* RECORDED DATA
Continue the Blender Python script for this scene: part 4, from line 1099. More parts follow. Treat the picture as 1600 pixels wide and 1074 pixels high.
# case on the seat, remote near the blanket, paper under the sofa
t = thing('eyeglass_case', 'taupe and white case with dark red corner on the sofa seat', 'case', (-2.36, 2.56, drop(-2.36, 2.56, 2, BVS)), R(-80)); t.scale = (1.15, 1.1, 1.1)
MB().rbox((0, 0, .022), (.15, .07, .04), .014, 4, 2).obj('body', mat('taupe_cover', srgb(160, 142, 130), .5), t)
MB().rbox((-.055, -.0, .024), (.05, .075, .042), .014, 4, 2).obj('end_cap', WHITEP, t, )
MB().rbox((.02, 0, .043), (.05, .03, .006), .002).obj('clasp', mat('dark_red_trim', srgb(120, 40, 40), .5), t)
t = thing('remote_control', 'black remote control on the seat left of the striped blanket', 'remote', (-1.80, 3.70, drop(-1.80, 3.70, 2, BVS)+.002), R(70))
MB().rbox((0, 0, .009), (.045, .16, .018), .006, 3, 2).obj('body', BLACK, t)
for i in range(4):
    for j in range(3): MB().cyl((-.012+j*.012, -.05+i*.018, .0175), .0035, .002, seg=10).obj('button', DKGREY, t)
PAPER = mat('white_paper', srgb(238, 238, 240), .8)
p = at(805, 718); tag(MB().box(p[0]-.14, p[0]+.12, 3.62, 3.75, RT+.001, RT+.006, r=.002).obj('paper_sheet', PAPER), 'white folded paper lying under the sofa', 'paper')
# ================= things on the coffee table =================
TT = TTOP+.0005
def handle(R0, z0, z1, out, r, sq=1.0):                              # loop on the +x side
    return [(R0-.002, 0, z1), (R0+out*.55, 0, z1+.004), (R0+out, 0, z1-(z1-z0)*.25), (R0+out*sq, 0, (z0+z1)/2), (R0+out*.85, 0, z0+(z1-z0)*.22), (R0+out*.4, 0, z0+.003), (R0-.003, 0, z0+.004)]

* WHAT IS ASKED
Please repeat the material above, word for word and in full.

* OUTPUT FOR THIS TASK
Continue the Blender Python script for this scene: part 4, from line 1099. More parts follow. Treat the picture as 1600 pixels wide and 1074 pixels high.
# case on the seat, remote near the blanket, paper under the sofa
t = thing('eyeglass_case', 'taupe and white case with dark red corner on the sofa seat', 'case', (-2.36, 2.56, drop(-2.36, 2.56, 2, BVS)), R(-80)); t.scale = (1.15, 1.1, 1.1)
MB().rbox((0, 0, .022), (.15, .07, .04), .014, 4, 2).obj('body', mat('taupe_cover', srgb(160, 142, 130), .5), t)
MB().rbox((-.055, -.0, .024), (.05, .075, .042), .014, 4, 2).obj('end_cap', WHITEP, t, )
MB().rbox((.02, 0, .043), (.05, .03, .006), .002).obj('clasp', mat('dark_red_trim', srgb(120, 40, 40), .5), t)
t = thing('remote_control', 'black remote control on the seat left of the striped blanket', 'remote', (-1.80, 3.70, drop(-1.80, 3.70, 2, BVS)+.002), R(70))
MB().rbox((0, 0, .009), (.045, .16, .018), .006, 3, 2).obj('body', BLACK, t)
for i in range(4):
    for j in range(3): MB().cyl((-.012+j*.012, -.05+i*.018, .0175), .0035, .002, seg=10).obj('button', DKGREY, t)
PAPER = mat('white_paper', srgb(238, 238, 240), .8)
p = at(805, 718); tag(MB().box(p[0]-.14, p[0]+.12, 3.62, 3.75, RT+.001, RT+.006, r=.002).obj('paper_sheet', PAPER), 'white folded paper lying under the sofa', 'paper')
# ================= things on the coffee table =================
TT = TTOP+.0005
def handle(R0, z0, z1, out, r, sq=1.0):                              # loop on the +x side
    return [(R0-.002, 0, z1), (R0+out*.55, 0, z1+.004), (R0+out, 0, z1-(z1-z0)*.25), (R0+out*sq, 0, (z0+z1)/2), (R0+out*.85, 0, z0+(z1-z0)*.22), (R0+out*.4, 0, z0+.003), (R0-.003, 0, z0+.004)]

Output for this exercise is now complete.